## Exercise materials
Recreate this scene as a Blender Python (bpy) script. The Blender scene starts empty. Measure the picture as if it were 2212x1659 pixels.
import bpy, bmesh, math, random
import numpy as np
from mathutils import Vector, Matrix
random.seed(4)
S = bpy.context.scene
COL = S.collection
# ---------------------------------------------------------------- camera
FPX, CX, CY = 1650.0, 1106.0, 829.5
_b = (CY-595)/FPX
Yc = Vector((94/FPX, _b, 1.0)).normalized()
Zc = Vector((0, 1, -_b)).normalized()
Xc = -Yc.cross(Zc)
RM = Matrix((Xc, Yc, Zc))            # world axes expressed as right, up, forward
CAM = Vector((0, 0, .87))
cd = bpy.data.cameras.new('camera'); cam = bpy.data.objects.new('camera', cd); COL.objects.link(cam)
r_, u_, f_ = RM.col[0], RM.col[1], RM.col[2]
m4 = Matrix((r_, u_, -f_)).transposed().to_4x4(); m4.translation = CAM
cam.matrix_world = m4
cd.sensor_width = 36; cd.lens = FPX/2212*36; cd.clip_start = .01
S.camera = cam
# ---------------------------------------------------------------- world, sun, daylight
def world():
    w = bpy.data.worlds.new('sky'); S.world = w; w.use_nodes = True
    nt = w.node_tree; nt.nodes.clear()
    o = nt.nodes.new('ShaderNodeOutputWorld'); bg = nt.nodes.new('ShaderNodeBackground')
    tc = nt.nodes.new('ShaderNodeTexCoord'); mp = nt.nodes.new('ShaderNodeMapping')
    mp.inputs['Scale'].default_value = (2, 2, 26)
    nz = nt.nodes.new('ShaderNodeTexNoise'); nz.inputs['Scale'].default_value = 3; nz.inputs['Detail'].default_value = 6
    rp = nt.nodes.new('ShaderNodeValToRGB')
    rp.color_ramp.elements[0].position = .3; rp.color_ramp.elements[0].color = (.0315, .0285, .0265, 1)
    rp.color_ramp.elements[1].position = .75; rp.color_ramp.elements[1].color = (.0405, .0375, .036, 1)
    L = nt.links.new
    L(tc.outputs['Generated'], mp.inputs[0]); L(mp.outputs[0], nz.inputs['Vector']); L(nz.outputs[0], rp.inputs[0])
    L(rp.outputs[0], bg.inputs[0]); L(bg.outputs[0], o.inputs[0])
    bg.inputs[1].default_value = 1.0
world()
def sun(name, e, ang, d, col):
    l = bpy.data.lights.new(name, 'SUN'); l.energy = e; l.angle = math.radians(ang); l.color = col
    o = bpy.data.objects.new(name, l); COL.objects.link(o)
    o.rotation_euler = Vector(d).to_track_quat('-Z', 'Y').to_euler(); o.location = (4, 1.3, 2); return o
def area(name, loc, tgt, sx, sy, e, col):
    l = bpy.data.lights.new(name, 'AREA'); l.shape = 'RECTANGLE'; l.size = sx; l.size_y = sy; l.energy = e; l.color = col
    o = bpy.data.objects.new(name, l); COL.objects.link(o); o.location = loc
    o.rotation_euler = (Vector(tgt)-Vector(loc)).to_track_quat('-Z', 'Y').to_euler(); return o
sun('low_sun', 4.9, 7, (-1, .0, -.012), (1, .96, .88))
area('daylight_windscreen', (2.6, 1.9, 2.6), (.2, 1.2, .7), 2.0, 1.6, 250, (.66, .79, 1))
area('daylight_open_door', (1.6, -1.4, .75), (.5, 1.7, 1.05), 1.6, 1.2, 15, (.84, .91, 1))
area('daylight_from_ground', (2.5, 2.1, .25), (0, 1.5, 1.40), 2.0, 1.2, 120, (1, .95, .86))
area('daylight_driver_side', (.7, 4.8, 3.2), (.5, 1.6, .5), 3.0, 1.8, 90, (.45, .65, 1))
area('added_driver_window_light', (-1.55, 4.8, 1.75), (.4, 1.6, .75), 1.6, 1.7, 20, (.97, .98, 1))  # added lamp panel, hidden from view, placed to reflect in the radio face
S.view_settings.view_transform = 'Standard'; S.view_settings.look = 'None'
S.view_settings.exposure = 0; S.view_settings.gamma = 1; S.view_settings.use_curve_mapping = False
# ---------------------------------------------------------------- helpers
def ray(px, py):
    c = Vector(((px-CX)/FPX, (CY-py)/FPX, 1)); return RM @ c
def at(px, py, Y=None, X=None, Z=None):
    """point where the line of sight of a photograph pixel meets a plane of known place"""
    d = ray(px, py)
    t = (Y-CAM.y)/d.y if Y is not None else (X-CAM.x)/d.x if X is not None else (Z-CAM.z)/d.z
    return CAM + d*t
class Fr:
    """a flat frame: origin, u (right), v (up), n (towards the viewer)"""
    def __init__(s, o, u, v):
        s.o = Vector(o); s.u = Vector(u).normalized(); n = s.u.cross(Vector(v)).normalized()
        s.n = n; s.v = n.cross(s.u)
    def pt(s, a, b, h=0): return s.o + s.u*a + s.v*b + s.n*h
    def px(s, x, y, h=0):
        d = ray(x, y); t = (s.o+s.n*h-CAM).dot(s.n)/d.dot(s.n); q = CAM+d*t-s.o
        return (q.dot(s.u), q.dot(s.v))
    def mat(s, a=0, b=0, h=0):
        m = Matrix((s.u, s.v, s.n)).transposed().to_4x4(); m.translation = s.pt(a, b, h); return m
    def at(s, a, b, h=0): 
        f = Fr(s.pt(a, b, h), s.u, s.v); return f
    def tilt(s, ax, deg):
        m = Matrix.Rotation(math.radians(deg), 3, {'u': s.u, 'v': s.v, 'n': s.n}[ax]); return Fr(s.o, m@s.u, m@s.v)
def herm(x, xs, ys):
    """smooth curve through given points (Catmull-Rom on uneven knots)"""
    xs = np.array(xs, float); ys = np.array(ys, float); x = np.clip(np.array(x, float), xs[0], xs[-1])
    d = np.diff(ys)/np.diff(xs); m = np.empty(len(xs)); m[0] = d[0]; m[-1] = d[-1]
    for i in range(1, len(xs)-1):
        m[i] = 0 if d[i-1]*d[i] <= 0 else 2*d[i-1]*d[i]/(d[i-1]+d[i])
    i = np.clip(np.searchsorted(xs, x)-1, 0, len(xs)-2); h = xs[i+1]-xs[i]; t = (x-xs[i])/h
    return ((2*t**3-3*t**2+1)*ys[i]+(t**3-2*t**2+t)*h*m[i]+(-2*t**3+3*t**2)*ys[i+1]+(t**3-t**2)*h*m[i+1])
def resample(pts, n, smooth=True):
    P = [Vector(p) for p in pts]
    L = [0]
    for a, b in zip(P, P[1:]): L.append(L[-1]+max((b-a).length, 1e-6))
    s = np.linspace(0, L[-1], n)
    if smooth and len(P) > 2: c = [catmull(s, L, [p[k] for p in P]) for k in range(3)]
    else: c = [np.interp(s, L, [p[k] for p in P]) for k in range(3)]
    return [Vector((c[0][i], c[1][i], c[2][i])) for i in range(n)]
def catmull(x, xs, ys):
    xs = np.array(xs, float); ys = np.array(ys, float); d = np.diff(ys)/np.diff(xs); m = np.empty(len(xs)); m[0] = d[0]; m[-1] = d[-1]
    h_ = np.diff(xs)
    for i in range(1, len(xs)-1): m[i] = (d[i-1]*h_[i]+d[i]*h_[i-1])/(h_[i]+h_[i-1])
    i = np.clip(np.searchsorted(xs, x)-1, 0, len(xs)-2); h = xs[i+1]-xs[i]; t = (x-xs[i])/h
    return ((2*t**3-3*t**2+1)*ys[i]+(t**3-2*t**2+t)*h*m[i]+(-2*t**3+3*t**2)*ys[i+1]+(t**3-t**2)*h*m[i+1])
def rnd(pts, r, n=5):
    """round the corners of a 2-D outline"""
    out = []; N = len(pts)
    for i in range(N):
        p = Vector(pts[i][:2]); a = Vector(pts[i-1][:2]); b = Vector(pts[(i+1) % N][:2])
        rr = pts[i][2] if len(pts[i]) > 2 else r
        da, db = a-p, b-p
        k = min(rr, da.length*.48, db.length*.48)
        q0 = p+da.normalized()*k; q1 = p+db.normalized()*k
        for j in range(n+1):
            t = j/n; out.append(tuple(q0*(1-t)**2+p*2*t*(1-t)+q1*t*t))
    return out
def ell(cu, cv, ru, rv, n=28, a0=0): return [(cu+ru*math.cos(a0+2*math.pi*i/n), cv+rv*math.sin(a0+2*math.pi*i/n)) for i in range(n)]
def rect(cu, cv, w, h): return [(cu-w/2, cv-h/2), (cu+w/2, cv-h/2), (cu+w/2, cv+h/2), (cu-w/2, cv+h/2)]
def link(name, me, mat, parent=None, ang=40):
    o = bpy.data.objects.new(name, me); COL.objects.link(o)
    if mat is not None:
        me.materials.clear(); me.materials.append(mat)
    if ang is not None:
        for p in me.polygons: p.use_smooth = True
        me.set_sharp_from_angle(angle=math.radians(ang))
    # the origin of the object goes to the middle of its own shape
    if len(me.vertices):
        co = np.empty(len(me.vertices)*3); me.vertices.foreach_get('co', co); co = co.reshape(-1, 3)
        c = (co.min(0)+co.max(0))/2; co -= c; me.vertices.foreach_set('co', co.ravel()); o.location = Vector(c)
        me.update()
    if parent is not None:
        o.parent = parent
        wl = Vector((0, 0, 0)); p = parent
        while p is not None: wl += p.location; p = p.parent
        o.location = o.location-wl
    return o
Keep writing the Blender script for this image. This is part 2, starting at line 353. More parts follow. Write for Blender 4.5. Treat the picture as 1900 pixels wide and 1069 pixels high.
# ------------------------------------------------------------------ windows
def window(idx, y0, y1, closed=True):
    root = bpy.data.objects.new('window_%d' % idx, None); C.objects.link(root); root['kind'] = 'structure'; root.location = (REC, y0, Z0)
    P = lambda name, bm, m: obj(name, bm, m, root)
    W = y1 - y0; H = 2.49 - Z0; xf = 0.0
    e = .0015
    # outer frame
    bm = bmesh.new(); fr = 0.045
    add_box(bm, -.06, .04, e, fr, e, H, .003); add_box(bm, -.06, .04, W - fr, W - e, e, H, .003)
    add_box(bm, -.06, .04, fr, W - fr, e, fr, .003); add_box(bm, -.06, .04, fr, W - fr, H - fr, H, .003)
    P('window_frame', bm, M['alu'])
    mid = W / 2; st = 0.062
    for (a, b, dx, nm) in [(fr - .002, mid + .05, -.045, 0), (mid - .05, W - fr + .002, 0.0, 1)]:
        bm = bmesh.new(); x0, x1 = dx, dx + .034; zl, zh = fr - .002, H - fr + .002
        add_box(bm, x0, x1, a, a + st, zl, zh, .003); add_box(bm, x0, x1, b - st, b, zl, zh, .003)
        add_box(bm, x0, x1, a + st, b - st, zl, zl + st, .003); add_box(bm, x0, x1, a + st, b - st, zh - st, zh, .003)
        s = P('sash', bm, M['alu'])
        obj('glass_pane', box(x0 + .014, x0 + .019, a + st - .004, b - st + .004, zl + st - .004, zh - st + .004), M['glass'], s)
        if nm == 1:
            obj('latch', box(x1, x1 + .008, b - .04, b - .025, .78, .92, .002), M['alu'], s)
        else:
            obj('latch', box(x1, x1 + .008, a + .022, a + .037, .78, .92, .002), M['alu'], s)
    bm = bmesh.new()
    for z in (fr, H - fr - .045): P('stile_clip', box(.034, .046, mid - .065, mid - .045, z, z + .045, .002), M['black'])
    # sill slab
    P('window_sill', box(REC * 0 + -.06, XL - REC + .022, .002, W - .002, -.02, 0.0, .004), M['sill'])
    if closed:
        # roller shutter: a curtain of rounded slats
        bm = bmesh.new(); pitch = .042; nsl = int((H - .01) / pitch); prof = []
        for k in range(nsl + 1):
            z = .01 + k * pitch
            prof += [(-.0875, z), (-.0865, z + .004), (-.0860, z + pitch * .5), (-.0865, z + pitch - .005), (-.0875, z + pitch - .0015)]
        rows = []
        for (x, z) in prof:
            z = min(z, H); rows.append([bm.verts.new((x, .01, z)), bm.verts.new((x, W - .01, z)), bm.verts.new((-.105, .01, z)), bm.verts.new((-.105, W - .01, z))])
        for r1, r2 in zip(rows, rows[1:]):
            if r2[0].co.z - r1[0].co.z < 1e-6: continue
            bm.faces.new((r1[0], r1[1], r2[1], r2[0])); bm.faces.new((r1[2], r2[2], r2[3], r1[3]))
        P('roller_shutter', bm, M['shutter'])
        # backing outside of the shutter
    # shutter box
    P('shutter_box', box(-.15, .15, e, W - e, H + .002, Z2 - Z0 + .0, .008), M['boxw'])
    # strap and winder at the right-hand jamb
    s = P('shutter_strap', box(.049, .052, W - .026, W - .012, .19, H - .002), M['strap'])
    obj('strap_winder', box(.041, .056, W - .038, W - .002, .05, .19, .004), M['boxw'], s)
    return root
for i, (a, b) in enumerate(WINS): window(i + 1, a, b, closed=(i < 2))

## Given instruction
Find the number of lines in which the word "scene" occurs, and write nothing but that number.

## Task result
2